After wallowing in the financial dumps for many years, Delta Air Lines has re-emerged from bankruptcy and is now shooting for the top spot in a bunch of different categories, including on-time performance, debt-load, etc.
Jim Whitehurst, the chief operating officer for the Atlanta-based airline, was in town today talking with Delta's roughly 900 employees working here. He tries to swing by here once a quarter. He mentioned in an interview with the Star-Telegram how Delta has "by far the best on-time performance" compared other other network carriers, and is not far behind in the category of revenue per available seat mile.
But when it comes to customer satisfaction, it depends on who you ask.
The University of Michigan said in a recent survey that Delta was next to last in on-time performance, but here's what Whitehurst says about that:
We’re all scratching our heads. They're not being very forthcoming with the methodology. It was, I think, 250 interviews total. We do thousands every month. If you look at a more scientific-focused survey like J.D. Power, we were second to Continental by 2 points and a big gap down to number 3. We’ll see J.D. Power come out again in a couple of weeks. And we certainly expect to be at or near the top in that as well. So, the more focused airline surveys we actually do very very well on.

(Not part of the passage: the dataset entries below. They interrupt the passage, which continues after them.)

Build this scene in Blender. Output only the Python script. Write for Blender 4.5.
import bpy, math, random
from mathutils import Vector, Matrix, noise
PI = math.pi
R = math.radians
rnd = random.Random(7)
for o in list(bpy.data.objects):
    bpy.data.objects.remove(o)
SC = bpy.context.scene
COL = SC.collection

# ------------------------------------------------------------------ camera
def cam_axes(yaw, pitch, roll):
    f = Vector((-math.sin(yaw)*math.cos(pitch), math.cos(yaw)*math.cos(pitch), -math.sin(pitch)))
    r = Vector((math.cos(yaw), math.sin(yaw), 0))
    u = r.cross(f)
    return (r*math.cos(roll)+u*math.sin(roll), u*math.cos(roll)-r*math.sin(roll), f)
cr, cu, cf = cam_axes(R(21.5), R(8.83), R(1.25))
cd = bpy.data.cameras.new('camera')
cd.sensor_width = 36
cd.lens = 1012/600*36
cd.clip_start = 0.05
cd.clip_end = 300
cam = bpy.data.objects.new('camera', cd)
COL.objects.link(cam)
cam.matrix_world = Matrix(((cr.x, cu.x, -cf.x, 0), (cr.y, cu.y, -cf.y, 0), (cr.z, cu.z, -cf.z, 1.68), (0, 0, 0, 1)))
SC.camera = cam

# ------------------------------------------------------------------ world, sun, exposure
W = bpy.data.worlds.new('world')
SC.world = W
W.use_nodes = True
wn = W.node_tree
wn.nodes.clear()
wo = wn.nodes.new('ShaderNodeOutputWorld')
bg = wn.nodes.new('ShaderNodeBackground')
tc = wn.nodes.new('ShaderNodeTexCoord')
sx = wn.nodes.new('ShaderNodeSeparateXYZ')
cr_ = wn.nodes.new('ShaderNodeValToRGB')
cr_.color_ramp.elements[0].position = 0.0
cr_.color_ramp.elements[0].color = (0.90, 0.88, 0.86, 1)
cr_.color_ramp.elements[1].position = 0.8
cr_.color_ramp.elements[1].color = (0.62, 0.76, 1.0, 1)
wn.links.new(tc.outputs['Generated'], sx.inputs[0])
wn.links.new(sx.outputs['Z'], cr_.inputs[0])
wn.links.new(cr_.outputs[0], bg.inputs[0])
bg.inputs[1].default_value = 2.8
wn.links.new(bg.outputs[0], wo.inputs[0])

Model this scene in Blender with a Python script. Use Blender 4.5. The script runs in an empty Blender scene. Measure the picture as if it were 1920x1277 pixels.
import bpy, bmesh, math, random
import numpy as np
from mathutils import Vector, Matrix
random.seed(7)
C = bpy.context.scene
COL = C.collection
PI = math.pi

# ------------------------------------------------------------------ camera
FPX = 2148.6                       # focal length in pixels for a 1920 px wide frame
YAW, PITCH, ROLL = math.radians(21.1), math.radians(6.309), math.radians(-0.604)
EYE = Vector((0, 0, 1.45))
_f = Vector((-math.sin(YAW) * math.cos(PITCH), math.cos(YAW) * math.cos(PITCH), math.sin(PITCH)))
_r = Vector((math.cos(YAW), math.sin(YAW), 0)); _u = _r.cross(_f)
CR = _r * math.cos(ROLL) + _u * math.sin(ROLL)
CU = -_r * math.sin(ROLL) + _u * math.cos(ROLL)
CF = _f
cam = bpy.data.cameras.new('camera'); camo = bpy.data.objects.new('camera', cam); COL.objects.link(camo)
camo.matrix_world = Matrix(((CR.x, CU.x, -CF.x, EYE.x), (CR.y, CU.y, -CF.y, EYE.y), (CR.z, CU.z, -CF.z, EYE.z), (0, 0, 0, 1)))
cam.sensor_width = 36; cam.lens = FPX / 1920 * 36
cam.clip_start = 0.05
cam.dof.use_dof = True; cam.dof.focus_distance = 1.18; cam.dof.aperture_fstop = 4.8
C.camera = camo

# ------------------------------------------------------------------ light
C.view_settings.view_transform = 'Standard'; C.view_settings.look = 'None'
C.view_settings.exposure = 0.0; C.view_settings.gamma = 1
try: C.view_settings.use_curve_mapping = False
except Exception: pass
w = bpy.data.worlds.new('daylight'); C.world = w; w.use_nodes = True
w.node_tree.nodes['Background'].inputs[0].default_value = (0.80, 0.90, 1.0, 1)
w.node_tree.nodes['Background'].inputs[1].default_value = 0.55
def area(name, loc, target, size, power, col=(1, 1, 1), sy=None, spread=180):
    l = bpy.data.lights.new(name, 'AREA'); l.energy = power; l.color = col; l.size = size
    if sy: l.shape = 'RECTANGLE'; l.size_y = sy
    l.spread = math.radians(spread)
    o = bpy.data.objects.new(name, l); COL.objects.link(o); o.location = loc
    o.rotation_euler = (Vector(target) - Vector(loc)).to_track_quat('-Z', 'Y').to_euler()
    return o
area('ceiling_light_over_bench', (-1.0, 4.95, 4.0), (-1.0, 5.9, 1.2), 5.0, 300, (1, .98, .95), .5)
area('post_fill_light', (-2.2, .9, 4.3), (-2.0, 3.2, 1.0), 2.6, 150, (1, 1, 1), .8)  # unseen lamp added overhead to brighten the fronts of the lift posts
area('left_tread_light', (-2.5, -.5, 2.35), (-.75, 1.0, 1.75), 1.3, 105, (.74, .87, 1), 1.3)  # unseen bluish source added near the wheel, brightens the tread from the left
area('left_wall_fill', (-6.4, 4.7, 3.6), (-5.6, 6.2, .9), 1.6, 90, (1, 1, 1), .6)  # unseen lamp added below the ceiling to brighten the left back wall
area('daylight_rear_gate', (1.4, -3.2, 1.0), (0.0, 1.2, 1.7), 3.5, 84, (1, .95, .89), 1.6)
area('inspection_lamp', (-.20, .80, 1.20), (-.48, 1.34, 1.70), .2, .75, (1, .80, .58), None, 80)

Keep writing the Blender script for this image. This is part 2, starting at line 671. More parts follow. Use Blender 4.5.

Here's one other little tid-bit from Whitehurst, if you're interested in the in-flight entertainment options available. Delta already has 48 aircraft flying now with those in-seat video monitors that allow travelers to watch video on demand, live TV shows and trivia games against other passengers in the cabin. Starting this fall, the airline plans to put the monitors in another 50 airplanes and will offer the service for all flights that are at least three or three and a half hours long.